Las palabras han muerto. Las palabras siguen muertas. Y nosotros las hemos matado. ¿Cómo podríamos reconfortarnos, los asesinos de todos los asesinos? Lo más santo y lo más poderoso que el mundo ha poseído se ha desangrado bajo nuestros cuchillos: ¿quién limpiará esta sangre de nosotros? ¿Qué agua nos limpiará? ¿Qué rito expiatorio, qué juegos sagrados deberíamos inventar? ¿No es la grandeza de este hecho demasiado grande para nosotros? ¿Debemos aparecer dignos de ella?
Bueno. Quizá es exagerado. Quizá no hemos matado a las palabras. ¿Cómo podrían estar muertas? Si siguen ahí. Seguimos usándolas. Quizá sólo las hayamos violado.
Al fin y al cabo, una palabra muerta no cambia, desaparece. Pero no estamos ante la desaparición de las palabras, sino ante su transformación. Las hemos cambiado para siempre. Y ya no hay vuelta atrás. Ya ninguna volverá a ser lo que una vez fue.
Han sufrido y sufren nuestro abuso, y ya no son capaces de aportar a nadie su amor. Las hemos condenado a no poder abrirse y ofrecer todo su potencial. Las hemos convertido en carcasas vacías.
Y es culpa nuestra, por haber sacado a la igualdad del terreno de la matemática e introducirla a la fuerza en el terreno de la política, donde sabíamos que no cabía. Y, aun así, la presionamos hasta deformarla para que cupiese.
Es culpa nuestra por haber convertido el consenso, que era el acuerdo de todos, en el acuerdo de la mayoría. El consenso nunca pudo aplastar al disidente. No estaba en su naturaleza. Y, sin embargo, nosotros le obligamos a hacerlo a diario. Lo hemos envilecido.
La patria, por la que murieron hombres y mujeres nobles honrando a sus ancestros, la hemos reducido a una coletilla para engañar a votantes. Cuando muramos, tendremos que dar cuenta ante nuestros antepasados de haber pervertido así su memoria.
Es culpa nuestra porque hemos convertido a la política, que alguna vez fue el intercambio de ideas para conducir justamente la ciudad, en el intercambio de favores para dominar incluso al eremita. Y lo social, que solía ser lo relativo a la comunidad, lo hemos convertido en lo relativo a sus parásitos.

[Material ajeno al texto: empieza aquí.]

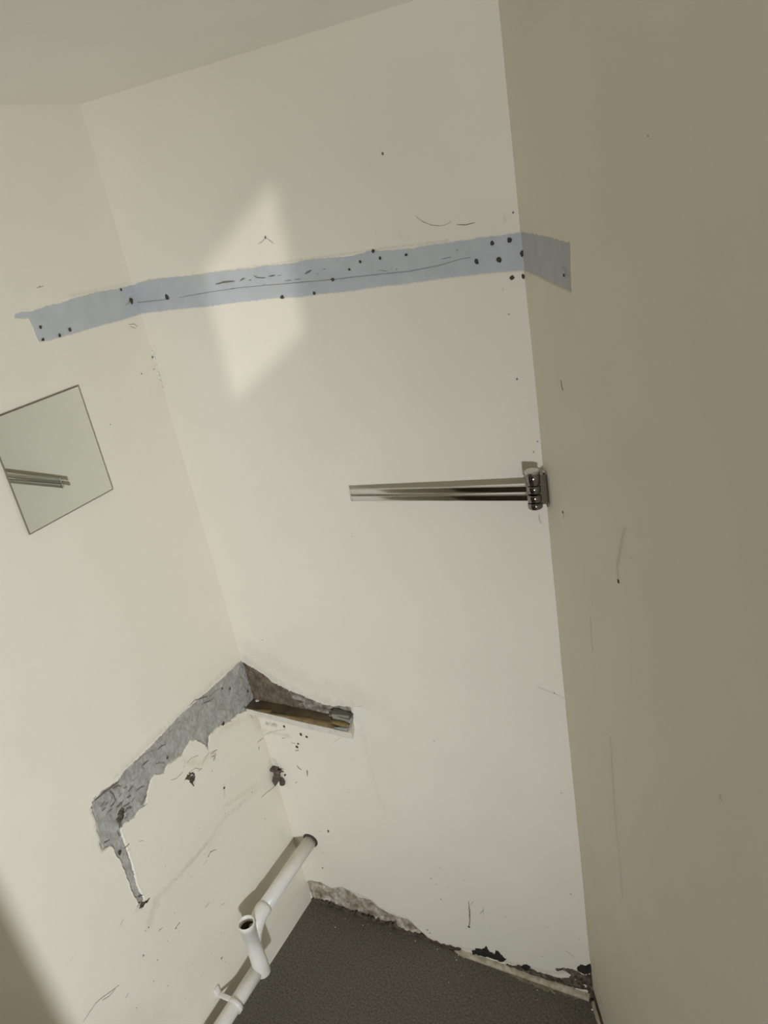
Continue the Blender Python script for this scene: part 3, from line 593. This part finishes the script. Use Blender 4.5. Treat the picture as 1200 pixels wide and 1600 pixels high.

La solidaridad, ese pacto tácito entre iguales, ahora es la excusa de las élites para abusar de las masas, que exigen devolverle a esa palabra su sentido clásico o mantener el nuevo según les beneficie en cada momento. Entre todos la matamos y ella sola se murió.
Hemos convertido a la Constitución, una palabra que inspiraba temor en los tiranos, en su principal herramienta. Cosa que no habría sido posible si no hubiésemos violado, también, la palabra derecho. El derecho jamás volverá a ser sinónimo de justicia ni de dar a cada uno lo suyo a pesar de la violencia y el fraude, sino de quitar a cada uno lo que con justicia obtuvo para dárselo a quien más capaz de violentar y de engañar sea. Y es por nuestra culpa.
Y culpa nuestra es, también, que hayamos reducido el progreso al simple cómputo de estadísticas positivas o de derechos sobre el papel, a pesar de que la vida de los que disfrutan de lo primero nunca hubiese sido tan gris y la de los que disfrutan de lo segundo jamás hubiese sido tan miserable.
También somos culpables de haber convertido a la cultura no en el tradicional cultivo, que implica paciencia, dedicación, esfuerzo y trabajo manual, sino en la suma de historias espurias obtenidas (y olvidadas) a x2 en Netflix.
Que hayamos destruido la cultura no es algo que deba sorprendernos: también hemos violado la universidad. Bien haríamos en llamarla multiversidad, habida cuenta de la desconexión entre disciplinas que hemos dado por buena como si no fuese un atentado contra la realidad.
Y sobre la educación, ¿qué podemos decir a estas alturas? Hemos reducido lo que siempre significó potenciar las capacidades del hombre a someterlo y moldearlo hasta convertirlo en algo anodino. Si hoy hubiese un Aristóteles en las aulas, no moldearía Alejandro Magnos, sino funcionarios. Por suerte o por desgracia, ya no hay Aristóteles en las aulas.
Pero ninguna de estas palabras ha sufrido una perversión remotamente equiparable a la que ha sufrido la palabra libertad. Hemos convertido la libertad, que siempre fue un medio, en un fin en sí mismo. Y, al hacerlo, la hemos convertido en una mercancía que se compra y se vende en los arrabales de la política.
Las palabras ya no son lo que eran.
Y nunca volverán a serlo.
Tú eres el culpable. Tú las has violado. Y yo también.